Its director-general Datuk Seri Subromaniam Tholasy said this in response to media reports claiming that CKD cars, including sedans, four-wheel drives, station wagons and race cars, will be exempted from sales tax.

Subromaniam said the reports had misinterpreted the list of the proposed goods exempted from sales tax that was published on the department’s website yesterday.

“The items that had been listed as tax-exempt only referred to components that were related to the assembly of CKD [vehicles] only. When the vehicles are fully assembled from the CKD components that were imported earlier, the fully assembled vehicle will be subject to sales tax,” he said in a statement.

Under the proposed Sales Tax Act 2018, sales tax is charged on manufacturers who have reached a sales threshold of RM500,000 per annum, and on taxable goods imported into Malaysia. The rate for the sales tax has been proposed at 5% and 10%. The categories of goods for these rates will be announced later.

As for the Service Tax Act 2018, a fixed rate of 6% will be charged on the taxable services provided by a service provider for a period of 12 months that exceeds a threshold of RM500,000. At this point, the threshold applies to all service providers except for credit and charge card providers.

The list of taxable services included hotels, homestays and boarding houses; restaurants, hawkers and food trucks; and the gaming industry, which was not taxable under the old SST. This includes number forecast operators and casinos.

Customs deputy director for its goods and services tax (GST) division Nur Hanisah Dukes Abdullah said domestic air fares will also be subject to the sales tax and service tax (SST).

“If you buy a domestic flight ticket, for example from Kuala Lumpur to Penang, it will be subject to service tax [at 6%]. Anything related to the ticket such as upgrades or excess baggage charges are subject to service tax as well.

“However the Rural Air Services (RAS) is exempted,” she told reporters at a briefing by the department yesterday. RAS is a fully subsidised air operation that connects rural areas in Sabah and Sarawak.

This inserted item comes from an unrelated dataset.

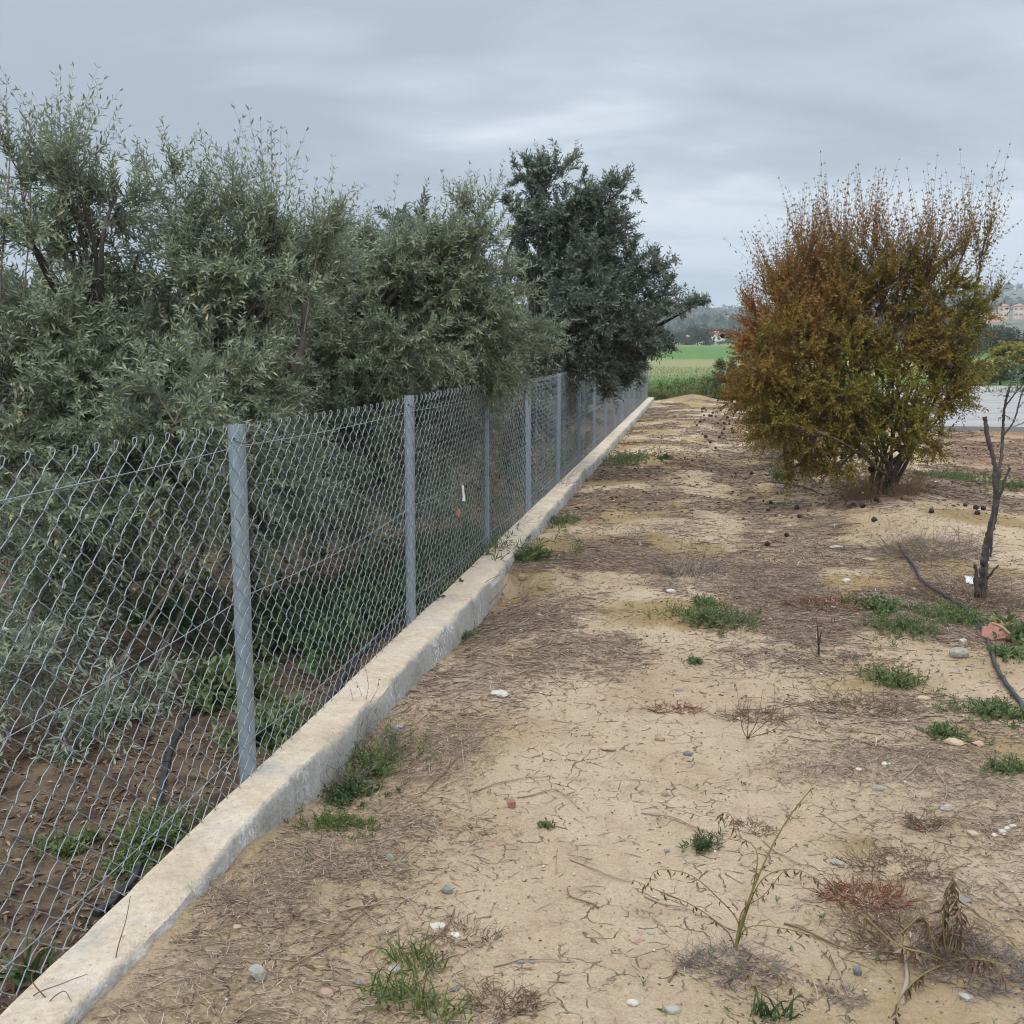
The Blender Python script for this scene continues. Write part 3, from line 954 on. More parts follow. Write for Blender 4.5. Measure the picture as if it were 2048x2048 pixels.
make_tree('olive_tree', 'silvery olive tree with upright shoots standing behind the nearest fence post', 'tree', (-3.027, 6.437), (-2.591, 5.300, 0.914), 0.075,
          [((-3.062, 5.900, 2.798), 0.28, 0.8, 0.9, 1.2), ((-2.762, 5.900, 2.728), 0.34, 0.8, 0.9, 1.2), ((-2.464, 5.900, 2.748), 0.30, 0.9, 1.0, 1.3), ((-2.258, 5.900, 2.564), 0.24, 0.9, 0.9, 1.2), ((-3.099, 5.900, 2.433), 0.36, 0.45, 0.4),
           ((-2.680, 5.900, 2.332), 0.42, 0.6, 0.4), ((-2.357, 6.000, 2.244), 0.40, 0.7, 0.3), ((-2.883, 5.700, 1.983), 0.45, 0.8, 0.2), ((-2.461, 5.700, 1.858), 0.45, 1.1, 0.1), ((-2.977, 5.400, 1.556), 0.42, 1.0, 0.0),
           ((-2.470, 5.200, 1.502), 0.40, 1.1, 0.0), ((-2.813, 4.800, 1.186), 0.36, 1.0, -0.2), ((-2.467, 4.800, 1.164), 0.32, 1.0, -0.2), ((-2.329, 5.200, 1.247), 0.34, 1.1, -0.1), ((-2.856, 4.500, 0.848), 0.34, 0.9, -0.3),
           ((-2.519, 4.600, 0.868), 0.30, 1.0, -0.4), ((-2.994, 4.200, 0.790), 0.34, 1.1, -0.3), ((-2.274, 5.400, 0.909), 0.36, 1.0, -0.2), ((-2.808, 3.900, 0.497), 0.26, 0.9, -0.3), ((-2.614, 3.500, 0.304), 0.22, 0.9, -0.3),
           ((-2.422, 3.500, 0.097), 0.17, 0.9, -0.2), ((-2.412, 3.900, 0.041), 0.10, 0.9, -0.3), ((-2.829, 4.300, 0.626), 0.24, 0.9, -0.4), ((-2.356, 4.900, 0.884), 0.26, 0.9, -0.3), ((-2.338, 5.300, 0.592), 0.26, 1.0, -0.3), ((-2.470, 4.600, 1.258), 0.36, 1.1, -0.1)],
          12, 'olive_leaf', group=OLIVES, top_drop=0.50, airy=0.55)
make_tree('olive_tree', 'broad grey green olive tree spilling over the fence between second and fourth posts', 'tree', (-3.027, 7.786), (-2.829, 7.200, 1.116), 0.085,
          [((-2.473, 7.400, 2.575), 0.36, 0.9, 0.6, 1.2), ((-2.071, 7.400, 2.640), 0.36, 0.9, 0.7, 1.2), ((-1.757, 7.400, 2.633), 0.34, 0.9, 0.7, 1.2), ((-1.506, 7.400, 2.443), 0.34, 1.0, 0.4), ((-2.533, 7.200, 2.220), 0.42, 1.0, 0.2),
           ((-2.139, 7.200, 2.177), 0.45, 1.1, 0.2), ((-1.762, 7.400, 2.150), 0.45, 1.1, 0.1), ((-1.409, 7.600, 2.045), 0.36, 1.2, 0.1), ((-1.302, 7.800, 1.700), 0.28, 1.3, 0.0), ((-1.568, 7.400, 1.695), 0.42, 1.2, -0.1),
           ((-1.936, 7.000, 1.655), 0.45, 1.1, -0.1), ((-2.332, 6.800, 1.618), 0.42, 1.0, -0.1), ((-1.446, 7.800, 1.459), 0.28, 1.2, -0.3), ((-1.729, 7.400, 1.408), 0.30, 1.1, -0.3), ((-2.113, 6.800, 1.222), 0.34, 0.9, -0.3),
           ((-2.353, 6.600, 1.016), 0.40, 1.0, -0.2), ((-2.712, 6.800, 1.690), 0.42, 1.0, 0.1), ((-1.863, 7.600, 0.940), 0.40, 0.8, -0.3), ((-2.307, 7.000, 0.602), 0.36, 1.0, -0.3), ((-2.470, 6.200, 0.706), 0.36, 1.0, -0.3), ((-2.335, 6.400, 0.433), 0.28, 0.8, -0.3), ((-2.104, 7.000, 0.873), 0.34, 1.0, -0.3), ((-1.741, 8.200, 1.022), 0.36, 0.9, -0.3), ((-2.251, 8.400, 0.278), 0.34, 0.7, -0.3)],
          13, 'olive_leaf', group=OLIVES, top_drop=0.40, airy=0.7, simple=True)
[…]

Domestic air fares were previously not subject to service tax under the old SST, but were subsequently subject to GST at 6%.

Meanwhile, Nur Hanisah said a fixed tax rate of RM25 will be imposed on the issuance of principal or supplementary credit cards, including for every subsequent year or part thereof.

“Debit cards, loyalty cards and petrol cards will not be subject to the [RM25] charge,” she said.

It is worth noting that the amount charged is less compared with the old service tax model. Under the old  model, a service tax of RM50 a year is imposed on each principal credit card and charge card, and RM25 on each supplementary card.

Under the GST model, the consumption tax was charged on the annual fee that the credit companies charge their cardholders.